-- start --

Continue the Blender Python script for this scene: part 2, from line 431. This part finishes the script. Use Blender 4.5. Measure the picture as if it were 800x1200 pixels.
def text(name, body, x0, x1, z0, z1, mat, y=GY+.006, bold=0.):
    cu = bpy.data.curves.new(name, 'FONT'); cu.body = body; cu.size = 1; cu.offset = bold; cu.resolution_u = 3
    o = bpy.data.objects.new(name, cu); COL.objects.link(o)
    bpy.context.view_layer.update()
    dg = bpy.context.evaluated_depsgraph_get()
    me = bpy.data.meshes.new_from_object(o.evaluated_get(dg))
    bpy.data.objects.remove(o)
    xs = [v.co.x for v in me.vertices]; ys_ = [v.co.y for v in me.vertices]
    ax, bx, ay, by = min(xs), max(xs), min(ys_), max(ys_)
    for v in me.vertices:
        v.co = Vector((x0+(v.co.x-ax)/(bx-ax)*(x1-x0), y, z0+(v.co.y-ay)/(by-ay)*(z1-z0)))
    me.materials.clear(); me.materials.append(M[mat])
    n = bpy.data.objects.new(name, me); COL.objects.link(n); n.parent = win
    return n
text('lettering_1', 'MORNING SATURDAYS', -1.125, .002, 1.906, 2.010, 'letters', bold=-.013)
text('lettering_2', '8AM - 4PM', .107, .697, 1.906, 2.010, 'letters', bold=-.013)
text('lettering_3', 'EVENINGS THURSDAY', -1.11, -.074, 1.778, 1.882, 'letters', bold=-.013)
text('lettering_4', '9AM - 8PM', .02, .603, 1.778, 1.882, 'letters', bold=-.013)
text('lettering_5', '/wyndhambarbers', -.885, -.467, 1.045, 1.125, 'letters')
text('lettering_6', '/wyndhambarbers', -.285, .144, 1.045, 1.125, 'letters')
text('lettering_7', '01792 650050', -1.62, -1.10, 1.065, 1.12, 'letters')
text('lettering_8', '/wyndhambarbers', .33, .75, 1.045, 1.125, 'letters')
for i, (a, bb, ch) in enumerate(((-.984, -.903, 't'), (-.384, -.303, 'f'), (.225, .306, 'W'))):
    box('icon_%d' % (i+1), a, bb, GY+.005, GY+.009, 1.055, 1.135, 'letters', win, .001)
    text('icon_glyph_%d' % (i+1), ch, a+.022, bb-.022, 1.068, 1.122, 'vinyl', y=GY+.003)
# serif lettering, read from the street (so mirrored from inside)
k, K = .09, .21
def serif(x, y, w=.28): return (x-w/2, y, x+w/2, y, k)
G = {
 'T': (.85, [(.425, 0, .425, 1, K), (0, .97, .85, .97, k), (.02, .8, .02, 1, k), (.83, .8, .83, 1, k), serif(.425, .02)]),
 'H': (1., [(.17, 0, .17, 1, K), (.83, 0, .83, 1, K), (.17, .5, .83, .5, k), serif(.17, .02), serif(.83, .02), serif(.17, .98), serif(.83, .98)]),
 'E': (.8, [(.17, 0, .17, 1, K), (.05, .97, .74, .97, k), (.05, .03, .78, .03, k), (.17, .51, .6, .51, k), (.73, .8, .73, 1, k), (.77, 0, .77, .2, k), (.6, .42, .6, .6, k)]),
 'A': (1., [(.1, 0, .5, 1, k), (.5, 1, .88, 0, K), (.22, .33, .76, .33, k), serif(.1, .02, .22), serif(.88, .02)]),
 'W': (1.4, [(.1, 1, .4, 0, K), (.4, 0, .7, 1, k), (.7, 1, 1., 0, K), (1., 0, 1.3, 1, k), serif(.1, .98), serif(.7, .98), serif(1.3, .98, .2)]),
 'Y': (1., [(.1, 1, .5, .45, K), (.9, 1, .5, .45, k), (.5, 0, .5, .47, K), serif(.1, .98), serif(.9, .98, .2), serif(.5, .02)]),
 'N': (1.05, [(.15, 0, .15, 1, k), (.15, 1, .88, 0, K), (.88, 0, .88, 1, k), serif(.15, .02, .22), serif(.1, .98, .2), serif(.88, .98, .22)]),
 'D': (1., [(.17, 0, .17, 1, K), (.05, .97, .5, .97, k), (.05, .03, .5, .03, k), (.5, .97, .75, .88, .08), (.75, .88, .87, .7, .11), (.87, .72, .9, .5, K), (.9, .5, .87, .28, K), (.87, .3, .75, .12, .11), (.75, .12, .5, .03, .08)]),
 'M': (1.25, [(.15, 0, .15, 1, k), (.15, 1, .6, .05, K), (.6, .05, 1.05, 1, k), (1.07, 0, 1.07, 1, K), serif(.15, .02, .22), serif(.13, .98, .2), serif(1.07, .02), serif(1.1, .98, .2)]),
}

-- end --

#### [WHAT IS EXPECTED]
Transcribe all of the material exactly. Omit nothing.

#### [SOLUTION]
Continue the Blender Python script for this scene: part 2, from line 431. This part finishes the script. Use Blender 4.5. Measure the picture as if it were 800x1200 pixels.
def text(name, body, x0, x1, z0, z1, mat, y=GY+.006, bold=0.):
    cu = bpy.data.curves.new(name, 'FONT'); cu.body = body; cu.size = 1; cu.offset = bold; cu.resolution_u = 3
    o = bpy.data.objects.new(name, cu); COL.objects.link(o)
    bpy.context.view_layer.update()
    dg = bpy.context.evaluated_depsgraph_get()
    me = bpy.data.meshes.new_from_object(o.evaluated_get(dg))
    bpy.data.objects.remove(o)
    xs = [v.co.x for v in me.vertices]; ys_ = [v.co.y for v in me.vertices]
    ax, bx, ay, by = min(xs), max(xs), min(ys_), max(ys_)
    for v in me.vertices:
        v.co = Vector((x0+(v.co.x-ax)/(bx-ax)*(x1-x0), y, z0+(v.co.y-ay)/(by-ay)*(z1-z0)))
    me.materials.clear(); me.materials.append(M[mat])
    n = bpy.data.objects.new(name, me); COL.objects.link(n); n.parent = win
    return n
text('lettering_1', 'MORNING SATURDAYS', -1.125, .002, 1.906, 2.010, 'letters', bold=-.013)
text('lettering_2', '8AM - 4PM', .107, .697, 1.906, 2.010, 'letters', bold=-.013)
text('lettering_3', 'EVENINGS THURSDAY', -1.11, -.074, 1.778, 1.882, 'letters', bold=-.013)
text('lettering_4', '9AM - 8PM', .02, .603, 1.778, 1.882, 'letters', bold=-.013)
text('lettering_5', '/wyndhambarbers', -.885, -.467, 1.045, 1.125, 'letters')
text('lettering_6', '/wyndhambarbers', -.285, .144, 1.045, 1.125, 'letters')
text('lettering_7', '01792 650050', -1.62, -1.10, 1.065, 1.12, 'letters')
text('lettering_8', '/wyndhambarbers', .33, .75, 1.045, 1.125, 'letters')
for i, (a, bb, ch) in enumerate(((-.984, -.903, 't'), (-.384, -.303, 'f'), (.225, .306, 'W'))):
    box('icon_%d' % (i+1), a, bb, GY+.005, GY+.009, 1.055, 1.135, 'letters', win, .001)
    text('icon_glyph_%d' % (i+1), ch, a+.022, bb-.022, 1.068, 1.122, 'vinyl', y=GY+.003)
# serif lettering, read from the street (so mirrored from inside)
k, K = .09, .21
def serif(x, y, w=.28): return (x-w/2, y, x+w/2, y, k)
G = {
 'T': (.85, [(.425, 0, .425, 1, K), (0, .97, .85, .97, k), (.02, .8, .02, 1, k), (.83, .8, .83, 1, k), serif(.425, .02)]),
 'H': (1., [(.17, 0, .17, 1, K), (.83, 0, .83, 1, K), (.17, .5, .83, .5, k), serif(.17, .02), serif(.83, .02), serif(.17, .98), serif(.83, .98)]),
 'E': (.8, [(.17, 0, .17, 1, K), (.05, .97, .74, .97, k), (.05, .03, .78, .03, k), (.17, .51, .6, .51, k), (.73, .8, .73, 1, k), (.77, 0, .77, .2, k), (.6, .42, .6, .6, k)]),
 'A': (1., [(.1, 0, .5, 1, k), (.5, 1, .88, 0, K), (.22, .33, .76, .33, k), serif(.1, .02, .22), serif(.88, .02)]),
 'W': (1.4, [(.1, 1, .4, 0, K), (.4, 0, .7, 1, k), (.7, 1, 1., 0, K), (1., 0, 1.3, 1, k), serif(.1, .98), serif(.7, .98), serif(1.3, .98, .2)]),
 'Y': (1., [(.1, 1, .5, .45, K), (.9, 1, .5, .45, k), (.5, 0, .5, .47, K), serif(.1, .98), serif(.9, .98, .2), serif(.5, .02)]),
 'N': (1.05, [(.15, 0, .15, 1, k), (.15, 1, .88, 0, K), (.88, 0, .88, 1, k), serif(.15, .02, .22), serif(.1, .98, .2), serif(.88, .98, .22)]),
 'D': (1., [(.17, 0, .17, 1, K), (.05, .97, .5, .97, k), (.05, .03, .5, .03, k), (.5, .97, .75, .88, .08), (.75, .88, .87, .7, .11), (.87, .72, .9, .5, K), (.9, .5, .87, .28, K), (.87, .3, .75, .12, .11), (.75, .12, .5, .03, .08)]),
 'M': (1.25, [(.15, 0, .15, 1, k), (.15, 1, .6, .05, K), (.6, .05, 1.05, 1, k), (1.07, 0, 1.07, 1, K), serif(.15, .02, .22), serif(.13, .98, .2), serif(1.07, .02), serif(1.1, .98, .2)]),
}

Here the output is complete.